President Akufo-Addo has released the full report on the KPMG audit on the contract between the Ghana Revenue Authority (GRA) and Strategic Mobilisation Limited (SML).
This release follows weeks of calls for transparency and accountability regarding the contract’s details and execution.
The President on January 2 commissioned KPMG to audit the contract with an initial deadline of January 16, 2024, later extended to February 23, 2024.
According to the audit findings, SML received a total of GH¢1,061,054,778.00 from 2018 to the present while partially fulfilling its obligations.
The report also noted that SML’s work had contributed to increased revenue in the downstream petroleum sector.
Contrary to the audit report’s claims, SML has disputed receiving GH¢1,061,054,778.00 for its contract with the GRA, arguing that KPMG cited the figure “without reference to the investments made and the taxes paid” during the review period.
On May 8, the Presidency declined a Right to Information (RTI) request by the Media Foundation for West Africa (MFWA) seeking the full KPMG audit report.
Below is a summary of KPMG’s key findings on Needs Assessment
Rationale for Procurement of Services without Needs Assessment
Section 21 of the Public Procurement Act, 2003 (Act 663) as amended with Act 914 (“Act 663 as amended”) requires a procuring entity to prepare a procurement plan to support its approved programme. The Act does not explicitly require a needs assessment to be performed by the procuring entity. Nevertheless, the World Bank Guide to Assessing Needs (2012) and the Chartered Institute of Procurement and Supply’s 13-point Procurement Cycle recommends that entities should:
1. Conduct a needs assessment, i.e., a systematic study of a problem or innovation, incorporating data and opinions from varied sources, to make effective decisions or recommendations about what should happen next
2. Define the problem to be solved, which may be part of an entity’s procurement plan or may be a collection of source materials used to build the procurement requirements.

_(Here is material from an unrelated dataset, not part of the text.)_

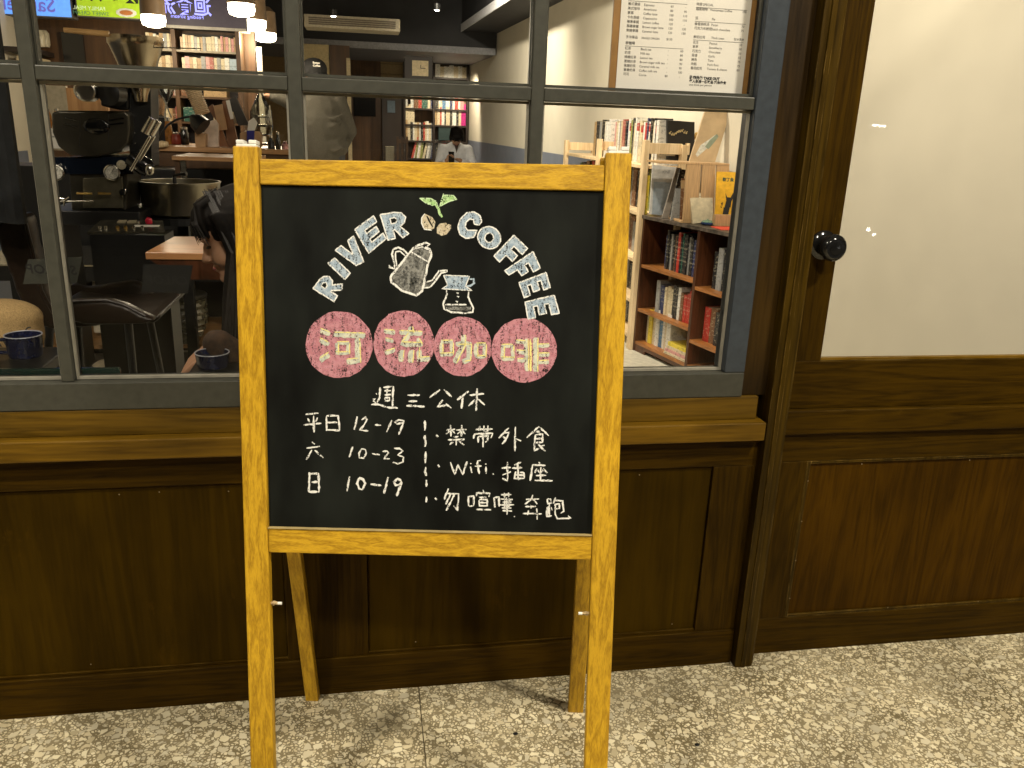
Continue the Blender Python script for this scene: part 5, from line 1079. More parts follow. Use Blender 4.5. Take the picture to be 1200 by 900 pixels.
tb = thing('prep_table', 'small wood topped table with steel legs in front of the back counter', 'table', tuple(V(atY(240, 180, 2.5).x, 2.6, 0)))
zt2 = atY(240, 184, 2.45).z
B((atY(201, 184, 2.45).x, 2.45, zt2-.018), (atY(300, 184, 2.45).x, 2.85, zt2)).build('table_top', M_COUNTER, tb, bevel=.002)
for px in (204, 211, 290):
    x = atY(px, 190, 2.46).x; B((x, 2.47, 0), (x+.022, 2.49, zt2-.019)).build('leg', M_STEEL if px == 211 else M_BROWNW, tb)
def onc(px, Y=3.1): return V(atY(px, 172, Y).x, Y, zc+.001)
def blk(name, lab, cat, px, Y, dep, m, label_mat=None):
    mb = poly(px, Y, dep); return tag(center_origin(mb.build(name, m, bevel=.002)), lab, cat)
M_LB = mat('light_brown_board', (.45, .27, .13), .5, 0, .15, 15); M_DB = mat('deep_brown_board', (.2, .09, .035), .5, 0, .2, 15)
blk('wooden_block', 'small orange tan wooden block with a slanted top on the counter', 'block', [(228, 153), (241, 157), (241, 173.5), (229, 173.5)], 3.05, .06, M_LB)
blk('white_board', 'pinkish white board standing on the counter behind the desk lamp', 'board', [(238, 160), (243, 143), (252, 140), (256, 146), (256, 173.5), (238, 173.5)], 3.12, .03, mat('pinkish_board', (.65, .52, .42), .4))
blk('brown_board', 'brown board with pale slats leaning on the counter', 'board', [(243, 126), (249, 122), (268, 173.5), (257, 173.5), (255, 145)], 3.2, .03, M_DB)
blk('pale_slat_board', 'pale slatted board leaning beside the brown boards', 'board', [(250, 124), (260, 122), (266, 152), (256, 153)], 3.17, .02, M_LB)
blk('tall_brown_board', 'tall brown board with a white strip leaning on the counter', 'board', [(260, 118), (268, 117), (280, 173.5), (267, 173.5)], 3.23, .03, M_DB)
blk('dark_album', 'dark grey album leaning behind the tissue holder', 'album', [(268, 116), (276, 113), (292, 147), (279, 147)], 3.25, .03, mat('dark_album', (.05, .045, .04), .3))
blk('white_strip_card', 'narrow white card leaning on the tall brown board', 'card', [(264.5, 118), (269, 117), (274, 139), (270, 140)], 3.21, .004, M_PAPER)
th = thing('tissue_holder', 'blue and tan holder with white tissue on the counter', 'holder', tuple(onc(292, 3.05)))
poly([(281, 156), (286, 153.5), (303, 154), (306, 158), (305, 173.5), (281, 173.5)], 3.05, .09).build('tan_box', M_LB, th, bevel=.004)
poly([(289, 153), (298, 153), (297.5, 166), (289.5, 166)], 3.03, .019).build('blue_band', mat('royal_blue', (.02, .02, .2), .4), th, bevel=.002)
mb = MB().prism([P_(x, y, 3.04) for x, y in [(290, 153), (291, 142), (297, 138), (301, 144), (298, 153)]], (0, .03, 0)); mb.build('tissue', M_PAPER, th)
sy = thing('glass_coffee_syphon', 'clear glass cold drip coffee tower on the counter', 'coffee maker', tuple(onc(308, 3.15)))
c = onc(308, 3.15)+V(0, 0, .0); h = atY(308, 106, 3.15).z-zc
GLS = glass('syphon_glass', (.82, .82, .76), 1.9)
MB().lathe(c+V(0, 0, h*.25), [(.05, 0), (.06, .03), (.055, h*.4), (.025, h*.6), (.012, h*.7)], 18).build('glass_vessel', GLS, sy, smooth=True)
for k in range(4): MB().lathe(c+V(0, 0, h*(.05+.16*k)), [(.052, 0), (.055, .006), (.052, .012)], 18).build('steel_ring', M_STEEL, sy, smooth=True)
mb = MB(); [mb.tube([c+V(.052*math.cos(a), .052*math.sin(a), 0), c+V(.045*math.cos(a), .045*math.sin(a), h*.75)], .004, 6) for a in (0, 2.1, 4.2)]; mb.build('steel_rods', M_STEEL, sy)
for i, (px, w_, hh_, m_, nm, lb_) in enumerate(((318, 5, .055, M_BLACK, 'dark_bottle', 'short dark bottle right of the glass coffee tower'), (326, 4, .075, M_BLACKGL, 'dark_bottle', 'taller dark bottle with a steel cap on the counter'), (334, 5, .04, mat('pink_pack', (.6, .3, .28), .5, 0, .5, 40), 'pink_pack', 'small pink and white pack at the end of the counter'))):
    c = onc(px, 3.06); r = w_*.0022
    t = thing(nm, lb_, 'bottle' if i < 2 else 'pack', tuple(c)); MB().lathe(c, [(r*1.6, 0), (r*1.6, hh_*.6), (r*.8, hh_*.8), (r*.8, hh_)], 12).build('body', m_, t, smooth=True)
    if i < 2: MB().lathe(c+V(0, 0, hh_+.0005), [(r*.9, 0), (r*.9, .012)], 12).build('cap', M_STEEL, t)
t = thing('black_desk_lamp', 'black arched desk lamp standing on the counter', 'desk lamp', tuple(onc(186, 3.02)))
mb = MB().tube([P_(x, y, 3.02) for x, y in [(185, 172), (187, 163), (190, 155), (196, 147), (205, 141), (214, 138), (224, 136.5)]], .0055, 8); mb.build('arm', M_BLACK, t, smooth=True)
MB().lathe(onc(185.5, 3.02), [(.05, 0), (.05, .008), (.01, .012)], 16).build('base', M_BLACK, t, smooth=True)
p0 = P_(224, 136, 3.02); p1 = P_(238, 149, 3.0); mb = MB().tube([p0, p0.lerp(p1, .45), p1], [.012, .042, .05], 16); mb.build('lamp_shade', M_BLACK, t, smooth=True)
t = thing('wooden_scoop', 'pale wooden handled scoop lying at the counter edge', 'scoop', tuple(P_(185, 171, 2.98)))
mb = MB().tube([P_(172.5, 171, 2.98), P_(180, 170.5, 2.98), P_(190, 169, 2.98), P_(197, 169, 2.98)], [.008, .012, .018, .012], 10); mb.build('handle', M_PINE, t, smooth=True)
t = thing('ribbed_duct', 'cream ribbed flexible duct slanting down behind the counter', 'duct', tuple(P_(230, 132, 3.3)))
pa, pb_ = P_(222, 96, 3.3), P_(238, 134, 3.3); mb = MB(); n_ = 36
mb.tube([pa.lerp(pb_, i/n_) for i in range(n_+1)], [.036+(.006 if i % 2 else 0) for i in range(n_+1)], 14); mb.build('duct_hose', mat('cream_duct', (.6, .47, .3), .5), t)
t = thing('glass_hood', 'small clear glass funnel hanging on a steel rod behind the column', 'funnel', tuple(P_(194, 112, 2.9)))
MB().lathe(P_(195, 112, 2.9), [(.005, -.03), (.03, 0), (.045, .05)], 14, cap=False).build('glass_cone', glass('hood_glass', (.8, .85, .88), 2.2), t, smooth=True)
MB().tube([P_(187, 104, 2.88), P_(201, 138, 2.88)], .004, 6).build('rod', M_STEEL, t)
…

We enquired from MoF and GRA to ascertain and understand policy directions, needs assessment/ feasibility studies/ proposals that were performed or submitted, enabling GRA to execute contracts with SML
The responses we received from MoF and GRA were premised on the case that, independent third-party monitoring of liftings would enhance petroleum revenue, given prevailing operational inefficiencies, particularly in price verification of imported goods and the monitoring of downstream petroleum products liftings, payment reconciliation and general sense of tax leakages.
This same perception of revenue loss from leakages in the upstream petroleum and the minerals sectors prompted the expansion of the scope of the contracts to cover these sectors as well.
These concerns and challenges that influenced the various contracts with SML were however not technically analysed, documented, nor discussed by GRA with relevant state agencies if any, to adopt a common solution to address the perceived lapses in the classification and valuation of imported goods, price verification of imported goods, downstream, upstream petroleum and minerals sectors, for an inter-ministerial/ agency approach towards a coordinated resolution.
Rationale for Procurement of Services without Structured Needs Assessment
In the absence of a specifically commissioned and purposed needs assessment report, we sighted pockets of standalone industry analysis and reports, which were issued post-GRA’s contracting date with SML that provided elements of expressed needs.
These reports, which highlighted the existence of challenges and tax revenue losses in the petroleum downstream sector included:
a) The 2018 Ghana Chamber of Bulk Oil Distributors (CBOD”) industry reports indicated under-reporting of revenue in the downstream sector
b) Ernst and Young (EY”) audit report issued in May 2021, which was commissioned by GRA to study potential revenue leakages in the downstream petroleum sector for the period 2016 to 2018, established key findings on revenue shortfalls within the downstream sector. The EY report highlighted key findings such as:
i Inconsistencies in reported petroleum liftings by the National Petroleum Authority (NPA”)GRA and Depots
ii. No interface of GRA (GCNet) and NPA systems
iii. Lack of a computerised data collection system at the point of petroleum lifting
iv. Lack of a standardised reconciliation reporting of petroleum imports to petroleum sales.
c) The Revenue Assurance and Compliance Enforcement (“RACE”) of the MoF, whose 2023 report cited under-declaration of taxes in the downstream petroleum and mining sectors.
In respect of the need to extend monitoring services to the upstream and minerals sector, there was no evidence that a technical needs assessment was performed by GRA, nor was an evaluation of the performance of SML at the downstream petroleum sector carried out to inform the expansion of services to those sectors.